The rain continues. Waking up Thursday morning to another gray day of rain, the enormity of how we continue to exist in the cycles of violence shreds my nervous system. I cannot begin to imagine having a conversation with my five year old grandson about school shootings and lock down drills.

Every week, he shows me the letters he is learning to write. There is something so tender about early writing, the different sizes of the letters and the way they occupy space with some letters giant and others not so much. My heart cannot contain a world where Anthony learns letters and also huddles in a corner in a preschool room with all the brightness and excitement of learning a dim afterthought to surviving preschool.


 Sunday, Palm Sunday, the sun shines, seemingly oblivious to the past week of rain, the weariness, the tornados in Mississippi, the grief and shock lingering in many places and spaces.

Walking my dog, both of us eager to get out after many days of rain, in a park by my house, I found the park full of people and dogs.  Gravel crunches beneath my shoes as I walk forward. There is hazard tape blocking part of the trail where the sheer fury of the wind cracked open thick branches of a maple tree. The sun, ever hopeful, accentuating the blueness of the sky draws out the beginnings of buds on the trees.

Across the park there is a gathering of families, possibly a church group around a cluster of picnic tables. Someone is dressed as the Easter Bunny and there are children running and laughing. I cannot see details but I am guessing there is a hunt for bright plastic Easter eggs perhaps filled with candy or other desired items.


Holy Week. A week marked with betrayal, violence, grief and denial.

Are we stuck here or will we find our way back to life?


April 4th, 55 years ago, Rev. Dr. Martin Luther King Jr was assassinated in Memphis Tennessee. The Poor People’s Campaign and institutionalizing nonviolence were priorities he was bringing his organizing around before his untimely death. 


Rev. Dr. King’s widow Coretta Scott King established The King Center, a center where people and organizations can invite transformation of unjust systems through cultivating a Beloved Community mindset. 


This mindset includes a deep and principled commitment to loving through hard spaces. 


Reading these words, exploring this mindset, I can feel deep into my gut, this is what moving from a culture of death to one of life resembles. 


Jesus constantly challenged the dominant culture and the competing factions for power, not by establishing a new order that was reinforced by kings and principalities but by blessing and centering the poor, children, women, and other outliers, and by using images from farming and women’s work in his teachings. This was a clear threat to the established order. Jesus also lived the Way of Peace. His responses to violence were creative and affirming of life.

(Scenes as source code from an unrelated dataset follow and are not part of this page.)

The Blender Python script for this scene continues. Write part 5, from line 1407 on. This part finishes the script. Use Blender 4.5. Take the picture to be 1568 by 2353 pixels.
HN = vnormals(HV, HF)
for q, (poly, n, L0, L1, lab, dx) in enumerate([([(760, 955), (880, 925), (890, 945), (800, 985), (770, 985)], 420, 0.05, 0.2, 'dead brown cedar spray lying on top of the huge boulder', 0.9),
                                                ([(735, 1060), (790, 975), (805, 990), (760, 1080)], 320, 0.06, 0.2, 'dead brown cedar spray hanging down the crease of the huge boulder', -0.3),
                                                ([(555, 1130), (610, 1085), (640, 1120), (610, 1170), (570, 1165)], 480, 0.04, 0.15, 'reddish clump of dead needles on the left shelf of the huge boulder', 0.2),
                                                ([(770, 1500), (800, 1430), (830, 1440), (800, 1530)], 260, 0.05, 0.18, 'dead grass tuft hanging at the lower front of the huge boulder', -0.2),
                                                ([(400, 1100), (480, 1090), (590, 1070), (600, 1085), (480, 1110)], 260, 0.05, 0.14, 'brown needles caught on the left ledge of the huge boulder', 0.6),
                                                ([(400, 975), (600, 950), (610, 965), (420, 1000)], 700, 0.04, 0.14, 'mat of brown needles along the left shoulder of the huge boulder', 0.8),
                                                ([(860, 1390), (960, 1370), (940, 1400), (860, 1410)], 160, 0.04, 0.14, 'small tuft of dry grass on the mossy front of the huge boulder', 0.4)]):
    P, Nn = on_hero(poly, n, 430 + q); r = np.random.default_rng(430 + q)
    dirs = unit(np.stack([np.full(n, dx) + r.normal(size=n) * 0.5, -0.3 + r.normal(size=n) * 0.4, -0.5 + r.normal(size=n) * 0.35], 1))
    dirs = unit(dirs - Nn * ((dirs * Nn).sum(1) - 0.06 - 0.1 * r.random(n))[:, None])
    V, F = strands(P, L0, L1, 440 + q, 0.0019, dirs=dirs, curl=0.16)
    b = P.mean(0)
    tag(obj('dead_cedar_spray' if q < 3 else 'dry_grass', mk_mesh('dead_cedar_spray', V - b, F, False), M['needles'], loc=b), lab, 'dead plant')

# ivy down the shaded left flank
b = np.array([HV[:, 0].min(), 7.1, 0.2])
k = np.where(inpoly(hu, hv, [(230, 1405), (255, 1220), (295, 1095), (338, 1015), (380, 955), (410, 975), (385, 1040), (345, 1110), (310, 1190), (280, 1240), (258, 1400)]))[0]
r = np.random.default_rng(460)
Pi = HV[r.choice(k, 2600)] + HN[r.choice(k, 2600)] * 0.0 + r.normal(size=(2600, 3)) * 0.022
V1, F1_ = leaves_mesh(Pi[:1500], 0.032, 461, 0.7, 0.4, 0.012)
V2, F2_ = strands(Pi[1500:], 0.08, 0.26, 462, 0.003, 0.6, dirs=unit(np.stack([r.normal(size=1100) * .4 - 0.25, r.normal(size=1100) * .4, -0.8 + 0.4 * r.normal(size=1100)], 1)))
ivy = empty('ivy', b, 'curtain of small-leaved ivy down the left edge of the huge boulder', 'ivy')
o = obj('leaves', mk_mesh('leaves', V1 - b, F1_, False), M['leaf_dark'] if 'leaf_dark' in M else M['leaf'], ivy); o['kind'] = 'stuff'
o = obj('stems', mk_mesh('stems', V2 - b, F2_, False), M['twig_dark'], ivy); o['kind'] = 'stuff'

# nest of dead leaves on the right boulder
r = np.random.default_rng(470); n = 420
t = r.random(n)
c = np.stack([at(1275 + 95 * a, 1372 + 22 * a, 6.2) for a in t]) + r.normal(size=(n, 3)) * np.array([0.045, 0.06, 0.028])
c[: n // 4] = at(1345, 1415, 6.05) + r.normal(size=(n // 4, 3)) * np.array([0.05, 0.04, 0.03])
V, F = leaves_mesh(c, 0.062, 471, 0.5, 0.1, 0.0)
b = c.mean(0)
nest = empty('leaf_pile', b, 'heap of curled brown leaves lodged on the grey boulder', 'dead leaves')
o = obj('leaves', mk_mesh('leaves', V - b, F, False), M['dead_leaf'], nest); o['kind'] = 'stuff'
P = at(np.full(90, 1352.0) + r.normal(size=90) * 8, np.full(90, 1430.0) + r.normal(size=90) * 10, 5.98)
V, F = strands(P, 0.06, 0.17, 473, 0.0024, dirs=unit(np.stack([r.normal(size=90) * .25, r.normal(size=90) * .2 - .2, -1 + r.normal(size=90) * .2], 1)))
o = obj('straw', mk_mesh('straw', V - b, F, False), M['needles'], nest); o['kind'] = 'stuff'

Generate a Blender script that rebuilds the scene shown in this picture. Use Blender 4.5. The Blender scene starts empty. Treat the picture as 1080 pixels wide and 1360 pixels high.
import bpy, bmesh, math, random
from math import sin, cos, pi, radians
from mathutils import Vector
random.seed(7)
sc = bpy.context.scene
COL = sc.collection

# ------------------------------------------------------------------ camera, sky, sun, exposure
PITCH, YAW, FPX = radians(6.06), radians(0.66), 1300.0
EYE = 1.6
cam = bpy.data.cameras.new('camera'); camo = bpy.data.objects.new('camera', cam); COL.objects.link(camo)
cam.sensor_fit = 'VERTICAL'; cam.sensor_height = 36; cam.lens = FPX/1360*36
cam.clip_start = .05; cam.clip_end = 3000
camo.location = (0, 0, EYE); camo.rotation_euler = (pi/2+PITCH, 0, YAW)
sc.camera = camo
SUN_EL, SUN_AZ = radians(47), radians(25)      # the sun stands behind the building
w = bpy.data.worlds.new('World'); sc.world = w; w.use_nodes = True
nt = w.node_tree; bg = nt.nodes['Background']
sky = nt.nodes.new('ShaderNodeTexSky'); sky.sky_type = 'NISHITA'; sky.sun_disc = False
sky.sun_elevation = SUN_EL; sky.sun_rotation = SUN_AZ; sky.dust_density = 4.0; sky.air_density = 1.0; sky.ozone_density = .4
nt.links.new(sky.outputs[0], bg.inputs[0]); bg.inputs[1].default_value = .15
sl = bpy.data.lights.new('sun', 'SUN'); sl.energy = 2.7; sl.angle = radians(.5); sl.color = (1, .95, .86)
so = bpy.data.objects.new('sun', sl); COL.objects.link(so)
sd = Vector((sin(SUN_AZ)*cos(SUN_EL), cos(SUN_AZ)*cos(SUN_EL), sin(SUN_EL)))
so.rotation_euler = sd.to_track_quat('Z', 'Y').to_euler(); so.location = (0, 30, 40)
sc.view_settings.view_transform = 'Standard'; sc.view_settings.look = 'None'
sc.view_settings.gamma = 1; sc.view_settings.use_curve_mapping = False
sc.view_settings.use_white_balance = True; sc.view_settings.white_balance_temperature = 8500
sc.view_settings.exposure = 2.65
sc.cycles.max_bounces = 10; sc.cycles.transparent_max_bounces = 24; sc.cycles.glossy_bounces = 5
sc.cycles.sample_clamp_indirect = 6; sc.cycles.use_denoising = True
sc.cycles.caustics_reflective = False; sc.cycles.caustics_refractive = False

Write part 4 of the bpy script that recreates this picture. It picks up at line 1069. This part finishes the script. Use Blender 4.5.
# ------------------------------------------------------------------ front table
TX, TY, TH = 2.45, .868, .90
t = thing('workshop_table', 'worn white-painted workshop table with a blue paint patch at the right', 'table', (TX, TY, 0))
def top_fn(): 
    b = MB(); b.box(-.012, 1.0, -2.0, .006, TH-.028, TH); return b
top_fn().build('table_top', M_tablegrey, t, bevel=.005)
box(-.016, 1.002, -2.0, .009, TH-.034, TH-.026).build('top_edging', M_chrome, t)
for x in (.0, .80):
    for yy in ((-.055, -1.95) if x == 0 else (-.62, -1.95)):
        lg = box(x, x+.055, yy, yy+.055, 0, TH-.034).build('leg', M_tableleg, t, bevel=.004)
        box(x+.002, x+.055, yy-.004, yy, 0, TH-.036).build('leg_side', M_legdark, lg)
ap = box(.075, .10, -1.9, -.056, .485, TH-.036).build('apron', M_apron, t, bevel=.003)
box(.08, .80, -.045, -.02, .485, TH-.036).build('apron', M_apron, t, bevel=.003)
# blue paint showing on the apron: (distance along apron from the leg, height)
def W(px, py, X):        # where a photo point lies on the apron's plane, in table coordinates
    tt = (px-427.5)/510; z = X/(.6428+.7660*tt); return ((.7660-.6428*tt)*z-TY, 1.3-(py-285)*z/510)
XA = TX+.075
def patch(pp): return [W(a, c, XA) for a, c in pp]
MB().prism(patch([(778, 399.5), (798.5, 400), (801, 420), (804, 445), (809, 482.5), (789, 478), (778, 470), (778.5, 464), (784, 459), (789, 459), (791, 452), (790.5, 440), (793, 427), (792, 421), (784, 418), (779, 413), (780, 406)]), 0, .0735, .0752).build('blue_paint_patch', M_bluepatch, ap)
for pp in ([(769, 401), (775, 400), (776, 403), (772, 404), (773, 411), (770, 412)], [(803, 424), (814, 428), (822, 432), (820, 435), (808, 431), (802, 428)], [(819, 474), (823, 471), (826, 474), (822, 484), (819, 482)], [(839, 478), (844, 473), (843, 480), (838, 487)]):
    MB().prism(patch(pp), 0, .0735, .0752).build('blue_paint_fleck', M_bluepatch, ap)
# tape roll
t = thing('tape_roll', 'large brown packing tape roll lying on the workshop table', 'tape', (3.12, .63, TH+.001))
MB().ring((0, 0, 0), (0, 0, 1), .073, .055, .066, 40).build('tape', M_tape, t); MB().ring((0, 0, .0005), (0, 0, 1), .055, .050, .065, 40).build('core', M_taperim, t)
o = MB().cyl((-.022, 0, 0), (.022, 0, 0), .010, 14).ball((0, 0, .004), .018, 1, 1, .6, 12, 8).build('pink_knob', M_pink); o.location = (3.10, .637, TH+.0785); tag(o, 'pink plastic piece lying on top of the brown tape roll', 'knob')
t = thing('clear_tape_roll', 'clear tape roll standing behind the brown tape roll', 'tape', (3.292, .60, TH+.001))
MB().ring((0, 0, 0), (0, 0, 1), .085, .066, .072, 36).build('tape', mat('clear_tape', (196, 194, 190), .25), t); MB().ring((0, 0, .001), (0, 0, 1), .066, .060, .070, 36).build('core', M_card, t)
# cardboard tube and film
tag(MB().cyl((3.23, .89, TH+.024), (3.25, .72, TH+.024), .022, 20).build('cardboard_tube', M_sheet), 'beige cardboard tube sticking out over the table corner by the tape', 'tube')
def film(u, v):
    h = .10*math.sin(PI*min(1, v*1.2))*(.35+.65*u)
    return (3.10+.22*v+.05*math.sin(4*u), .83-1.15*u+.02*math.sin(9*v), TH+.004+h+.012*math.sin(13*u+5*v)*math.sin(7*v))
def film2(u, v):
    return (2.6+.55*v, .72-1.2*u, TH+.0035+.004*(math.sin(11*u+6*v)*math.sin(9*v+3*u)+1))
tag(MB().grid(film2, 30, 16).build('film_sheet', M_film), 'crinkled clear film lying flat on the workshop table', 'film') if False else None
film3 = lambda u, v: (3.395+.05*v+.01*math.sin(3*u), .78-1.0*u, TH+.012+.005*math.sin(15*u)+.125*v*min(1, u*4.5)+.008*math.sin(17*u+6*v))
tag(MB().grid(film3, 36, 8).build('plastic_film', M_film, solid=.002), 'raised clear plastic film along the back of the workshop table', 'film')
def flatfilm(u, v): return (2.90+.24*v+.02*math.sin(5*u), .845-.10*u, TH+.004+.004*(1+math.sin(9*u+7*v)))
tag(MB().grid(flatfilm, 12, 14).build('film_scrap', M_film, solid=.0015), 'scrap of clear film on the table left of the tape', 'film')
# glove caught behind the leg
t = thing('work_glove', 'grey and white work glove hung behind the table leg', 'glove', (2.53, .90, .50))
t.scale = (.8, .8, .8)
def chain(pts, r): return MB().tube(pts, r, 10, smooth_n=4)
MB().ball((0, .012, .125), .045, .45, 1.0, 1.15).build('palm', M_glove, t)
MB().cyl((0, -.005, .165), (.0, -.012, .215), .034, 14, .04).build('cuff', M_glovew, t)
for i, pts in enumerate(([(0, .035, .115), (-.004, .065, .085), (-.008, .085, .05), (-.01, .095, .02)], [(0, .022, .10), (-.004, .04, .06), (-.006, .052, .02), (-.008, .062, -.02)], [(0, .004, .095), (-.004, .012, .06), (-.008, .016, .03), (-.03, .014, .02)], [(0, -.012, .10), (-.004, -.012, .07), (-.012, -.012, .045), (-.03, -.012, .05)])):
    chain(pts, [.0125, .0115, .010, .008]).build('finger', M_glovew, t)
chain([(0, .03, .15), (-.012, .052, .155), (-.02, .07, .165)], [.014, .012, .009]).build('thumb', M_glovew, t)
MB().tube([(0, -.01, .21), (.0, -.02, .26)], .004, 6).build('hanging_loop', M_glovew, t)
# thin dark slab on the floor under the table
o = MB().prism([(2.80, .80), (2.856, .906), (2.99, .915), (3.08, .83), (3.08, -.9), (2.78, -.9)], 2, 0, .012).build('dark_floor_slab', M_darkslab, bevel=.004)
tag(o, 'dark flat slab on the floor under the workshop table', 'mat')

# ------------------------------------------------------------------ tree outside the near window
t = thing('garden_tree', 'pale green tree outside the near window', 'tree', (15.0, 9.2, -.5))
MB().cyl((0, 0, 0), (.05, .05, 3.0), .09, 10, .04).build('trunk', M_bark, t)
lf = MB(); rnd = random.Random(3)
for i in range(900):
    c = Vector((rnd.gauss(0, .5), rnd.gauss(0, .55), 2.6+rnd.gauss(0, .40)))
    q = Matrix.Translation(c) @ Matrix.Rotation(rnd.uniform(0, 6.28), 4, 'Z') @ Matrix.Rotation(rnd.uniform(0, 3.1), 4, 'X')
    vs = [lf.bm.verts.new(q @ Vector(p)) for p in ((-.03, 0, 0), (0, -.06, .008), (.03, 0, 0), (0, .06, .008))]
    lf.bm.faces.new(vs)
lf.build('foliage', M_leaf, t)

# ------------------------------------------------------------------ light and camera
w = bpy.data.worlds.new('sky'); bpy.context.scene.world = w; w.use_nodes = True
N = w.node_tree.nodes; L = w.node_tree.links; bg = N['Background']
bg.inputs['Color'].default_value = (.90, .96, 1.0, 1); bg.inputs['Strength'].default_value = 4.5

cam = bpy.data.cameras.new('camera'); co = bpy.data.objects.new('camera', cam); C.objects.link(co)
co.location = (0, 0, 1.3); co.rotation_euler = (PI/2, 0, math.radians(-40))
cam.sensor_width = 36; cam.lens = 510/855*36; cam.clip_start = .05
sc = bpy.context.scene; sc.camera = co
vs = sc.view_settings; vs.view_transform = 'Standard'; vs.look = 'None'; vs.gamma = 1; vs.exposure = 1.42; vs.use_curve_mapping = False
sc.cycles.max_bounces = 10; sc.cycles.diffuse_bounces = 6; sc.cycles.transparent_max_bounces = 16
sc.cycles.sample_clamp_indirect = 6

His Kingdom was Upside Down.




Holy Week, the yellow forsythia stands out in contrast to the gray skies. Here we are straddling the spiral of time in the valley of the shadow of death and cycles of violence and upheaval. Rooting and grounding into Beloved Community mindset in the face of evil invites us to sit at the table with those who would persecute us to find our cups overflowing with goodness and mercy. 

Rejecting the culture of death is not passive. It is not merely removing guns, it is replacing the culture of mass weaponry with relationship building that molds grit and grace to be with people in hard spaces and places, transforming fear into love. 

Beloved Community mindset is also unpacking the violence of systems, powers and principalities to live into a world where all Beings have access to resources to thrive, can freely and safely navigate in their bodies and be able to live in peace.


This is so Hard. 


This takes great courage and practice.


This is also how Love Wins. 


This is the Holy Work beyond Holy Week.